In response to this though, many state legislatures have beefed up thier efforts to speed through laws aimed at curbing their speech, atleast as it relates to funerals. While the intention is good, it probably isn't a legal action. According to Professor Stone at the University of Chicago Law School, you can't prohibit the content of speech near a funeral, but you can prohibit "noise" near a funeral parlor or other public place as long as the prohibition is enforced equally to everyone. Several states had announced their intention to pass laws that would prohibit protesting within several hundred feet of a funeral, but these will almost certainly fail. However, Indiana seems to have passed a good resolution that may pass constitutional muster. A few weeks ago they passed a bill which "makes disorderly conduct a Class D felony if it occurs within 500 feet of a funeral, burial, memorial service, funeral procession, or viewing." (Full text here)

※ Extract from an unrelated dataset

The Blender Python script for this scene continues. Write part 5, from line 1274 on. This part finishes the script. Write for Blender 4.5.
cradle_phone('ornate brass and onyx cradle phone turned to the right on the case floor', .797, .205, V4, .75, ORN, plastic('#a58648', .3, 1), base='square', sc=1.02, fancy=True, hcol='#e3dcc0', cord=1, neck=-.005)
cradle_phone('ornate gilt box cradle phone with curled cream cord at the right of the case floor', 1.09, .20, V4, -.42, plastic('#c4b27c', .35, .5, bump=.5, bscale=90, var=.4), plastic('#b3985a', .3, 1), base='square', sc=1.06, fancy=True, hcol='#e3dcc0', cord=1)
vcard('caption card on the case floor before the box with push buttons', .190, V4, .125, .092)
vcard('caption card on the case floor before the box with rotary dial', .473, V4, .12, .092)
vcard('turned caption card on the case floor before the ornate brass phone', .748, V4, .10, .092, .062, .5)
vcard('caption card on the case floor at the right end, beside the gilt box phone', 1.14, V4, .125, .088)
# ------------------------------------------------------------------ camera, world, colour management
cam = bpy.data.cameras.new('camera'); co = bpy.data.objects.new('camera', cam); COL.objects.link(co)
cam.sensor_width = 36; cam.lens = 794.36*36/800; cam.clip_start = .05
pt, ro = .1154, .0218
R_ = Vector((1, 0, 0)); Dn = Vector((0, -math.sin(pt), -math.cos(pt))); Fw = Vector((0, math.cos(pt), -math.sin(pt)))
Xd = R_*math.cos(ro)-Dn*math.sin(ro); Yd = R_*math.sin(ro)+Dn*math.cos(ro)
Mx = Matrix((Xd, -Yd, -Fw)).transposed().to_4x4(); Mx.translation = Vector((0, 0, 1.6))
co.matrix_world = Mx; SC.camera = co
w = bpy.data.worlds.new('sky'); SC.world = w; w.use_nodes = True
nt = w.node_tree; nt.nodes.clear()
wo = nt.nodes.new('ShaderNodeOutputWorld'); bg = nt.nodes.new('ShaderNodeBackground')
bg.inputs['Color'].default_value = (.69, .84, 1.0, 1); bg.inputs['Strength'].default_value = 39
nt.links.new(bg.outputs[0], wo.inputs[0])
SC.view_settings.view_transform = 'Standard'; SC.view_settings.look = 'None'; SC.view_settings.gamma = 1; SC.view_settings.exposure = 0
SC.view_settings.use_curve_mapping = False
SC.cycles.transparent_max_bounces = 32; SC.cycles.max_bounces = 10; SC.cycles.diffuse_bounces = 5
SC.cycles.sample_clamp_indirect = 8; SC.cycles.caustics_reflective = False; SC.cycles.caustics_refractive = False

It seems to be neutral in its application, but obviously challenges will be raised at the true meaning of "tumultuous conduct." One advantage of the law is that it simply is an amendment to a preexisting law which has withstood any challenges in the past on free speech grounds and it makes no mention of content, simply disorderly conduct. Also, the Supreme Court has said in the past that "fighting words" do not constitute a protected area of the First Amendment. It seems that given the right set of circumstances, the actions of the WBC could certainly incite violence and their speech may certainly constitute fighting words. In the Chaplinsky case, the Court held that a phrase such as "a damned fascist" constituted fighting words because it doesn't tend to convey an idea, but is only used to incite a breach of the peace. According to the WBC's own website, some of their written words are far more inciteful than that, so I can only imagine what they say when pushed out in public.

Whatever you believe about homosexuality, this group preaches hate speech in its most awful context and should be put out of business. However, doing it constitutionally may not be an option. As one of the parent's of a dead soldier said, this is what their son died for, the rights of the Constitution, but hopefully as this group continues to picket they can be removed from the line of the sight of those who have turned out to mourn the loss of their loved ones.

Tuesday, January 31, 2006

By Means of Introduction...

One of the most important transitions in Supreme Court (and subsequently, American) history grew out of a footnote - a small piece of extra information that didn't warrant insertion into the main opinion. This got me thinking; isn't much of life the same way? Small, seemingly unrelated or unimportant events often give rise to large changes in history or in the way policy is devised into the future. I want this blog to examine some of these changes as they relate to Law and Politics.

I am a burgeoning law student, LSAT instructor and a self-proclaimed SCOTUS junkie who spends entirely too much time reading law blogs, newspapers, political magazines and books. Primarily I read about the U.S. Court system or politics, but I also like to read about other random things that cross my path or strike my interest for a week or two. I hope to leave some thoughts behind about what I read and find interesting, as well as my own little footnotes to the news along the way.